### Short exercise
Print the listing below in its entirety, character for character.
..........
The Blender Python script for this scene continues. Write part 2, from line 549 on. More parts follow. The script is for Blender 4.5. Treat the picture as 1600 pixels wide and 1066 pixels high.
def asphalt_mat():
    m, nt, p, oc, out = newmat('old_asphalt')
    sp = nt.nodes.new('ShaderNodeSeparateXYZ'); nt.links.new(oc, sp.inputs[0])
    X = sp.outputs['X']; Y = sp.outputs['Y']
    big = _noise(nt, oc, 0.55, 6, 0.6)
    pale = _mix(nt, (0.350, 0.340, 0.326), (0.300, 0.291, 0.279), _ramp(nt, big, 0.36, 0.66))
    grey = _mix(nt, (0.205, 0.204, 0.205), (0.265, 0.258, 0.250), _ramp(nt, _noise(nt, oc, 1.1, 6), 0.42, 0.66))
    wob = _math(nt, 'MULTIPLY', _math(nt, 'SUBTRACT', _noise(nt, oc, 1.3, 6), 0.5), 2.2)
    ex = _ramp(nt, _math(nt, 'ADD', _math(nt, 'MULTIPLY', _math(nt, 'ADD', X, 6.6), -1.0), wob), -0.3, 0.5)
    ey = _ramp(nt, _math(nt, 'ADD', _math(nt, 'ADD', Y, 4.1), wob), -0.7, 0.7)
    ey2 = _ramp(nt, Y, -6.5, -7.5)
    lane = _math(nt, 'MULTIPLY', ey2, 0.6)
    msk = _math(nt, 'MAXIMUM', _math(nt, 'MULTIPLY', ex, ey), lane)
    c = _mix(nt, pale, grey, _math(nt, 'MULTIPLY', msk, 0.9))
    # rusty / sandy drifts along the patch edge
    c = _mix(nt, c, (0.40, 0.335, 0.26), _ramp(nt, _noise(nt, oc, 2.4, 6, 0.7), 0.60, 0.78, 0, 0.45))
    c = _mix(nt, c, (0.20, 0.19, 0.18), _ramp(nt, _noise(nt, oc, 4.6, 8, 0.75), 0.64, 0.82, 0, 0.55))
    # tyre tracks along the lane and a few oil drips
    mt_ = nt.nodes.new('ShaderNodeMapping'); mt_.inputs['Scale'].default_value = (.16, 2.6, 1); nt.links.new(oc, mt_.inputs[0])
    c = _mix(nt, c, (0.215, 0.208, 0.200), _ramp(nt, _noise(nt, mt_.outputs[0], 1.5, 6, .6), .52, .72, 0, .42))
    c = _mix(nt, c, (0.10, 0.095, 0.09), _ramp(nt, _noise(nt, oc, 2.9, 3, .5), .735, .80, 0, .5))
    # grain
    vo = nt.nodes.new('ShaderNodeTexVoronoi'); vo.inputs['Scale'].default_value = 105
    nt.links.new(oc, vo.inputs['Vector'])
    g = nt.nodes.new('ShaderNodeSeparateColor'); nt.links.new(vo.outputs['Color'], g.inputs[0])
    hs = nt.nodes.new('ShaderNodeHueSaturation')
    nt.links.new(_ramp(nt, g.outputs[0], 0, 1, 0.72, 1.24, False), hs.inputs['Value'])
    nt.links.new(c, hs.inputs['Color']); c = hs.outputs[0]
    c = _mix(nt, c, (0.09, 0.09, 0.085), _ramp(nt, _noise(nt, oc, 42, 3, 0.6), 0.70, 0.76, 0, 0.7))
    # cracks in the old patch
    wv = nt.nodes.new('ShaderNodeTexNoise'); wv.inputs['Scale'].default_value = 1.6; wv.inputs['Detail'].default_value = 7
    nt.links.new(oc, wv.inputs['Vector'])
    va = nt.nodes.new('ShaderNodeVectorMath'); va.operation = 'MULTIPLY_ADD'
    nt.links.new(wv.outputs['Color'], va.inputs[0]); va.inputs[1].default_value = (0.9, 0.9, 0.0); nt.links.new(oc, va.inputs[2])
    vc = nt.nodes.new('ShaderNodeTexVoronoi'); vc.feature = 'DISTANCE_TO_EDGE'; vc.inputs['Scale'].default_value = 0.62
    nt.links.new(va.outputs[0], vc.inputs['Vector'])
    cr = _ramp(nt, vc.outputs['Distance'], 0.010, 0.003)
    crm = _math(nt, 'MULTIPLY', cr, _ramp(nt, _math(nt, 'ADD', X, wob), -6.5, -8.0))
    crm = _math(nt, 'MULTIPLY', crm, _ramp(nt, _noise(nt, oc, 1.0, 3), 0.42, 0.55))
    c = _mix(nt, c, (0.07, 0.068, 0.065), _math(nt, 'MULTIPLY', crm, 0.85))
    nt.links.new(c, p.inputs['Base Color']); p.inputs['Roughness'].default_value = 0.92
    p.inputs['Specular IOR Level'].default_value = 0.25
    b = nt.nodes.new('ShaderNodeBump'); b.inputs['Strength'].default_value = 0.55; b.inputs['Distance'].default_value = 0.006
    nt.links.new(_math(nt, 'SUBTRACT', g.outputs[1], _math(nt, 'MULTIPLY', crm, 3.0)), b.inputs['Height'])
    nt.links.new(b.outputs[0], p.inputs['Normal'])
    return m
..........
### Response to the exercise
The Blender Python script for this scene continues. Write part 2, from line 549 on. More parts follow. The script is for Blender 4.5. Treat the picture as 1600 pixels wide and 1066 pixels high.
def asphalt_mat():
    m, nt, p, oc, out = newmat('old_asphalt')
    sp = nt.nodes.new('ShaderNodeSeparateXYZ'); nt.links.new(oc, sp.inputs[0])
    X = sp.outputs['X']; Y = sp.outputs['Y']
    big = _noise(nt, oc, 0.55, 6, 0.6)
    pale = _mix(nt, (0.350, 0.340, 0.326), (0.300, 0.291, 0.279), _ramp(nt, big, 0.36, 0.66))
    grey = _mix(nt, (0.205, 0.204, 0.205), (0.265, 0.258, 0.250), _ramp(nt, _noise(nt, oc, 1.1, 6), 0.42, 0.66))
    wob = _math(nt, 'MULTIPLY', _math(nt, 'SUBTRACT', _noise(nt, oc, 1.3, 6), 0.5), 2.2)
    ex = _ramp(nt, _math(nt, 'ADD', _math(nt, 'MULTIPLY', _math(nt, 'ADD', X, 6.6), -1.0), wob), -0.3, 0.5)
    ey = _ramp(nt, _math(nt, 'ADD', _math(nt, 'ADD', Y, 4.1), wob), -0.7, 0.7)
    ey2 = _ramp(nt, Y, -6.5, -7.5)
    lane = _math(nt, 'MULTIPLY', ey2, 0.6)
    msk = _math(nt, 'MAXIMUM', _math(nt, 'MULTIPLY', ex, ey), lane)
    c = _mix(nt, pale, grey, _math(nt, 'MULTIPLY', msk, 0.9))
    # rusty / sandy drifts along the patch edge
    c = _mix(nt, c, (0.40, 0.335, 0.26), _ramp(nt, _noise(nt, oc, 2.4, 6, 0.7), 0.60, 0.78, 0, 0.45))
    c = _mix(nt, c, (0.20, 0.19, 0.18), _ramp(nt, _noise(nt, oc, 4.6, 8, 0.75), 0.64, 0.82, 0, 0.55))
    # tyre tracks along the lane and a few oil drips
    mt_ = nt.nodes.new('ShaderNodeMapping'); mt_.inputs['Scale'].default_value = (.16, 2.6, 1); nt.links.new(oc, mt_.inputs[0])
    c = _mix(nt, c, (0.215, 0.208, 0.200), _ramp(nt, _noise(nt, mt_.outputs[0], 1.5, 6, .6), .52, .72, 0, .42))
    c = _mix(nt, c, (0.10, 0.095, 0.09), _ramp(nt, _noise(nt, oc, 2.9, 3, .5), .735, .80, 0, .5))
    # grain
    vo = nt.nodes.new('ShaderNodeTexVoronoi'); vo.inputs['Scale'].default_value = 105
    nt.links.new(oc, vo.inputs['Vector'])
    g = nt.nodes.new('ShaderNodeSeparateColor'); nt.links.new(vo.outputs['Color'], g.inputs[0])
    hs = nt.nodes.new('ShaderNodeHueSaturation')
    nt.links.new(_ramp(nt, g.outputs[0], 0, 1, 0.72, 1.24, False), hs.inputs['Value'])
    nt.links.new(c, hs.inputs['Color']); c = hs.outputs[0]
    c = _mix(nt, c, (0.09, 0.09, 0.085), _ramp(nt, _noise(nt, oc, 42, 3, 0.6), 0.70, 0.76, 0, 0.7))
    # cracks in the old patch
    wv = nt.nodes.new('ShaderNodeTexNoise'); wv.inputs['Scale'].default_value = 1.6; wv.inputs['Detail'].default_value = 7
    nt.links.new(oc, wv.inputs['Vector'])
    va = nt.nodes.new('ShaderNodeVectorMath'); va.operation = 'MULTIPLY_ADD'
    nt.links.new(wv.outputs['Color'], va.inputs[0]); va.inputs[1].default_value = (0.9, 0.9, 0.0); nt.links.new(oc, va.inputs[2])
    vc = nt.nodes.new('ShaderNodeTexVoronoi'); vc.feature = 'DISTANCE_TO_EDGE'; vc.inputs['Scale'].default_value = 0.62
    nt.links.new(va.outputs[0], vc.inputs['Vector'])
    cr = _ramp(nt, vc.outputs['Distance'], 0.010, 0.003)
    crm = _math(nt, 'MULTIPLY', cr, _ramp(nt, _math(nt, 'ADD', X, wob), -6.5, -8.0))
    crm = _math(nt, 'MULTIPLY', crm, _ramp(nt, _noise(nt, oc, 1.0, 3), 0.42, 0.55))
    c = _mix(nt, c, (0.07, 0.068, 0.065), _math(nt, 'MULTIPLY', crm, 0.85))
    nt.links.new(c, p.inputs['Base Color']); p.inputs['Roughness'].default_value = 0.92
    p.inputs['Specular IOR Level'].default_value = 0.25
    b = nt.nodes.new('ShaderNodeBump'); b.inputs['Strength'].default_value = 0.55; b.inputs['Distance'].default_value = 0.006
    nt.links.new(_math(nt, 'SUBTRACT', g.outputs[1], _math(nt, 'MULTIPLY', crm, 3.0)), b.inputs['Height'])
    nt.links.new(b.outputs[0], p.inputs['Normal'])
    return m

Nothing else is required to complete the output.